Vectors

Vectors - where possible - based on underlying hardware vector implementations. A vector is similar to an array, but with additional functionality. The restriction is that a vector may only consist of elements that are numerical types, boolean or pointers.

A vector is declared similar to an array but uses [<>] rather than [], e.g. int[<4>].

(If you are searching for the counterpart of C++‘s std::vector, look instead at the standard library List type.)

Arithmetics on vectors

Vectors support all arithmetics and other operations supported by its underlying type. The operations are always performed elementwise.

int[<2>] a = { 23, 11 };
int[<2>] b = { 2, 1 };
int[<2>] c = a * b;     // c = { 46, 11 }

For integer and boolean types, bit operations such as ^ | & << >> are available, and for pointers, pointer arithmetic is supported.

Scalar values

Scalar values will implicitly widen to vectors when used with vectors:

int[<2>] d = { 21, 14 };
int[<2>] e = d / 7;      // e = { 3, 2 }
int[<2>] f = 4;          // f = { 4, 4 }

Additional operations

The std::math module contains a wealth of additional operations available on vectors using dot-method syntax.

.sum() - sum all vector elements.
.product() - multiply all vector elements.
.max() - get the maximum element.
.min() - get the minimum element.
.dot(other) - return the dot product with the other vector.
.length(other) - return the square root of the dot product (not available on integer vectors).
.distance(other) - return the length of the difference of the two vectors (not available on integer vectors).
.normalize() - return a normalized vector (not available on integer vectors).
.comp_lt(other) - return a boolean vector with a component wise ”<”
.comp_le(other) - return a boolean vector with a component wise ”<=”
.comp_eq(other) - return a boolean vector with a component wise ”==”
.comp_gt(other) - return a boolean vector with a component wise ”>”
.comp_ge(other) - return a boolean vector with a component wise ”>=”
.comp_ne(other) - return a boolean vector with a component wise ”!=”

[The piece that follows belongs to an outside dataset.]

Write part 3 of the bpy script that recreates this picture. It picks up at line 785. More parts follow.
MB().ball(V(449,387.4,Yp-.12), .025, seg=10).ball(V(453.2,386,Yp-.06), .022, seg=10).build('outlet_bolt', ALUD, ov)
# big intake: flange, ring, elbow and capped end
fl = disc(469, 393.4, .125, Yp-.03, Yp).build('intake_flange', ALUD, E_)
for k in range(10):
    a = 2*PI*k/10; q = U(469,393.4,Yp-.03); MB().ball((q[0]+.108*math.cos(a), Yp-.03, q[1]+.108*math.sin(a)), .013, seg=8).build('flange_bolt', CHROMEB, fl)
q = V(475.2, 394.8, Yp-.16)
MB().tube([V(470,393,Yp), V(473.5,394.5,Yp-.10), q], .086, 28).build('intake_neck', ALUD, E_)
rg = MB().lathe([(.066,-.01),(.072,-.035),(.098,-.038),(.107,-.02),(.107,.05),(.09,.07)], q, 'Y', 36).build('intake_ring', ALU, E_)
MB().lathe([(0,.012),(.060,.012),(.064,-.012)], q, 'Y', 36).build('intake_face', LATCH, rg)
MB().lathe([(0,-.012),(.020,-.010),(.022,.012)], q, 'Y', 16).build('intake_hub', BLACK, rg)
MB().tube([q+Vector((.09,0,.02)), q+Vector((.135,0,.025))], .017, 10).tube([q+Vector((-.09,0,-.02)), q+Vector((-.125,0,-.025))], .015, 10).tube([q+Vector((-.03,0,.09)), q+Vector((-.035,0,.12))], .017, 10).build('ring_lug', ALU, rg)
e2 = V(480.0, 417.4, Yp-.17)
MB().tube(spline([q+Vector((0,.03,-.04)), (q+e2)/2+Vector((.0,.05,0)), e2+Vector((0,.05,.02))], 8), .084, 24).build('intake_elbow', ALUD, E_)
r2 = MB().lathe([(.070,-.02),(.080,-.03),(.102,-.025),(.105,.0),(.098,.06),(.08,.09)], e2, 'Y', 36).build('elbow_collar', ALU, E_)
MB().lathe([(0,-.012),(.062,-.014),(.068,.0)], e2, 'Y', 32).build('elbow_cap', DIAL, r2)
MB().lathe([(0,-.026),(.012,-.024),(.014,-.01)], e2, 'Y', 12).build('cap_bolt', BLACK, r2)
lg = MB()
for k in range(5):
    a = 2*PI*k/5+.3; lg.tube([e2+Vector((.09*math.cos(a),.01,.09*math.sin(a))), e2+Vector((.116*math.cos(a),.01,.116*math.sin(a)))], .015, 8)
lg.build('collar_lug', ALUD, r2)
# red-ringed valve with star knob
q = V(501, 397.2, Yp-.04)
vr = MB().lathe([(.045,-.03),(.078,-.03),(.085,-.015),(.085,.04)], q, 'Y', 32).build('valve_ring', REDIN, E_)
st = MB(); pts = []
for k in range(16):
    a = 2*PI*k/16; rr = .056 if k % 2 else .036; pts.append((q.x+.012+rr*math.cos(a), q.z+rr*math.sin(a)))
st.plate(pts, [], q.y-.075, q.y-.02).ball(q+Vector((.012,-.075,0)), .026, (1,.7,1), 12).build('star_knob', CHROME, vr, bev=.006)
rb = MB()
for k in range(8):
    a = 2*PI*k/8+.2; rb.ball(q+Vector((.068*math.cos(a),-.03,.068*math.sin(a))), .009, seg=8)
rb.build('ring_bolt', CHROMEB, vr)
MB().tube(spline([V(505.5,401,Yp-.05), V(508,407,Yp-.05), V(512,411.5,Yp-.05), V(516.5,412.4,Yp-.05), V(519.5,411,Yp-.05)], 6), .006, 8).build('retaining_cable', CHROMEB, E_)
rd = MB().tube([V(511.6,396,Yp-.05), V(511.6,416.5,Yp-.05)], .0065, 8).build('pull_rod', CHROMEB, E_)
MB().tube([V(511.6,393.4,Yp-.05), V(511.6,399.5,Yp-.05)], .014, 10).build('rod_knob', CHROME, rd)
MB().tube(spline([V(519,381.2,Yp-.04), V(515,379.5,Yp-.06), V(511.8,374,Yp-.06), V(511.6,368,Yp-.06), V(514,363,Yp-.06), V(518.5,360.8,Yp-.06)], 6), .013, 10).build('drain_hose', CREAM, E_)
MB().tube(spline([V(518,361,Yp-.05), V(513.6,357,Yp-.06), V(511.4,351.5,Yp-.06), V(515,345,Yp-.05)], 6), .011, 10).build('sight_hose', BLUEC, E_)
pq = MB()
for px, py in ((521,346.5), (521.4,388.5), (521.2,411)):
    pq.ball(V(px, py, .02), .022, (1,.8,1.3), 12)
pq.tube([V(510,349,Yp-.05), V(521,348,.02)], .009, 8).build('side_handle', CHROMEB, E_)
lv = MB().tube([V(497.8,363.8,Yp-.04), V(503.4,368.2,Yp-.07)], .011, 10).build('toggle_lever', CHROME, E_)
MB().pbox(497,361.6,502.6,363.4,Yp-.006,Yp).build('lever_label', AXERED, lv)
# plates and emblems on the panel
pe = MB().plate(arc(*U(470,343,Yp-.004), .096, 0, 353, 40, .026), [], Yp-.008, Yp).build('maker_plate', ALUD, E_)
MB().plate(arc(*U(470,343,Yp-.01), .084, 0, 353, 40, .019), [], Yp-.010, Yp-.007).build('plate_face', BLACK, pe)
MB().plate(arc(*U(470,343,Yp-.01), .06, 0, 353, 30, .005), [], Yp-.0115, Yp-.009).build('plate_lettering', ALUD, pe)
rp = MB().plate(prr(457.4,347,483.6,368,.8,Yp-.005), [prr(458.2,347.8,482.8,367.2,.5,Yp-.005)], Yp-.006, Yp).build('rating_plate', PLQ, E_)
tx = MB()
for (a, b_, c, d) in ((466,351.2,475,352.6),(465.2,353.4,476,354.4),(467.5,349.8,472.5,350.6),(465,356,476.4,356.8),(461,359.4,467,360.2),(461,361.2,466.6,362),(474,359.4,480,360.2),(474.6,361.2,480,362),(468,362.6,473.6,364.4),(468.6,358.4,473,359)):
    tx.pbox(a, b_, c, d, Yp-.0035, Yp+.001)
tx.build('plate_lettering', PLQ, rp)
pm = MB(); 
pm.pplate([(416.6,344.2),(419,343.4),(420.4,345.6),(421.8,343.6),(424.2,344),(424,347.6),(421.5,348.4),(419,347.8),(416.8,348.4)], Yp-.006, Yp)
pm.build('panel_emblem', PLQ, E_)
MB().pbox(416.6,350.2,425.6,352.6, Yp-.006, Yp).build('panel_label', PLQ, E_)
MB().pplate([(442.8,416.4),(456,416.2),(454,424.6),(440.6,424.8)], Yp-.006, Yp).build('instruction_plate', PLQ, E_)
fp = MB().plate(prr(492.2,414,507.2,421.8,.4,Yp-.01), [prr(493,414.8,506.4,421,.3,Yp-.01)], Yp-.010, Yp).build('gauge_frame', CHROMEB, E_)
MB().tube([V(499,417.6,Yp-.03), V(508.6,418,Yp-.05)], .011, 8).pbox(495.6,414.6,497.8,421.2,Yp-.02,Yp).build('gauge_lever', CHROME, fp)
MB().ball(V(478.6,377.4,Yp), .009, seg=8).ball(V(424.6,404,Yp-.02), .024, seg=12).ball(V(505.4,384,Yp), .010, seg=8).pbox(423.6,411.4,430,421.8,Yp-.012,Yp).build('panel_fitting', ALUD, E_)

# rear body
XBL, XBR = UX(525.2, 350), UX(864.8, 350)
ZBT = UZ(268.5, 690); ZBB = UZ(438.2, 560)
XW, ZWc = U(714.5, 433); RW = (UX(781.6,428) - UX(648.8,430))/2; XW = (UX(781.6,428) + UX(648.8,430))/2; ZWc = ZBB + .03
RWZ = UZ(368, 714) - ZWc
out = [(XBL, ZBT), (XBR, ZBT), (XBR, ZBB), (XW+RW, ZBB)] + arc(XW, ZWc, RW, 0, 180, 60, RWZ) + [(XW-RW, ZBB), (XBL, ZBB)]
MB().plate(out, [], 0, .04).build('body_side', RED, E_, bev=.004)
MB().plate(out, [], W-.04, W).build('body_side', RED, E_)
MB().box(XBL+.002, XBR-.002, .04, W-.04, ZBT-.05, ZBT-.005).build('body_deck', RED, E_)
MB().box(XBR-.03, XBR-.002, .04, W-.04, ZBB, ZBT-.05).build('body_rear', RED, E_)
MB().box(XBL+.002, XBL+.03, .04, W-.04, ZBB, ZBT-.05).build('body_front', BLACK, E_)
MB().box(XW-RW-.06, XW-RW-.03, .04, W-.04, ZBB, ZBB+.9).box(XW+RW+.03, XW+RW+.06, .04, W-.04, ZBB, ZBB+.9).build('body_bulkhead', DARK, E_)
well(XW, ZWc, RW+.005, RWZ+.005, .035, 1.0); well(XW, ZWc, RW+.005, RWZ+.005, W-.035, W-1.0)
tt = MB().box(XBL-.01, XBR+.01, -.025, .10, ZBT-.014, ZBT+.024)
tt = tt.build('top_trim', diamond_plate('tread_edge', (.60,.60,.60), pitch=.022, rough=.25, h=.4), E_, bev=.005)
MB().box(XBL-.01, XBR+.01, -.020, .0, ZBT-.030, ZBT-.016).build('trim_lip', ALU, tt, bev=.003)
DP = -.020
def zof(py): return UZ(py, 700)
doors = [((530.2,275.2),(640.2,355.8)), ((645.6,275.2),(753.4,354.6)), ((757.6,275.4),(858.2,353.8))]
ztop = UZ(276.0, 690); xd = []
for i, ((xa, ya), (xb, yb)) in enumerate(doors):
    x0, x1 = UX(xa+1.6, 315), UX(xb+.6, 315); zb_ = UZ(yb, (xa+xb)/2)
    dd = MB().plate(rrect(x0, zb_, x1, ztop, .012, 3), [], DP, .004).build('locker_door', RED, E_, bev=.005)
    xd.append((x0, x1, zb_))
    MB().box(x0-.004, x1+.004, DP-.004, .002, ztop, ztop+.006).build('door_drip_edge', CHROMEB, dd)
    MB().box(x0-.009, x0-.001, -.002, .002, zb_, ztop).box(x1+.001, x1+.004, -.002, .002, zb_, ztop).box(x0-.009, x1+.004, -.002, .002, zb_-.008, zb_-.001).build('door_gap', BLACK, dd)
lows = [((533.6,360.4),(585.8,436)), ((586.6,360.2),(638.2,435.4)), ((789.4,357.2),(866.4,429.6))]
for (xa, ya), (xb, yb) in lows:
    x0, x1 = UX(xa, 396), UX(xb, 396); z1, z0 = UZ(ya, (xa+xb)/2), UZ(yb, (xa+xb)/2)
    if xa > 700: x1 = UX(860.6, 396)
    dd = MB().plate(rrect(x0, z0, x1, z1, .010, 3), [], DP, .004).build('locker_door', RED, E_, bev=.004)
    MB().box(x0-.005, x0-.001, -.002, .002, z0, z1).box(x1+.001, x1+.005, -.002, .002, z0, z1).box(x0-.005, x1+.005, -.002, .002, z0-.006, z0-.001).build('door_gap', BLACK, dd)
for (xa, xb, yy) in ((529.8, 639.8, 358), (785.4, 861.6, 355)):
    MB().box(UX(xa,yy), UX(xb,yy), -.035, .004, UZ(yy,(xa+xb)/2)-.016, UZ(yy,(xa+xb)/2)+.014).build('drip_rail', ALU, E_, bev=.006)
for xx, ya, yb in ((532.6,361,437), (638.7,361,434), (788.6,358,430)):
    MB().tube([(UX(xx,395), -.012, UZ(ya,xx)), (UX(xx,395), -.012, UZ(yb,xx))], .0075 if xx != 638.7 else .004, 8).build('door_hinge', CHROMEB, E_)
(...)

Dot methods available for scalar values, such as ceil, fma etc are in general also available for vectors.

Swizzling

Swizzling using dot notation is supported, using x, y, z, w or r, g, b, a:

int[<3>] a = { 11, 22, 33 };
int[<4>] b = a.xxzx;                         // b = { 11, 11, 33, 11 }
int c = b.w;                                 // c = 11;
char[<4>] color = { 0x11, 0x22, 0x33, 0xFF };
char red = color.r;                          // red = 0x11
b.xy = b.zw;
color.rg += { 1, 2 };

Array-like operations

Like arrays, it’s possible to make slices and iterate over vectors.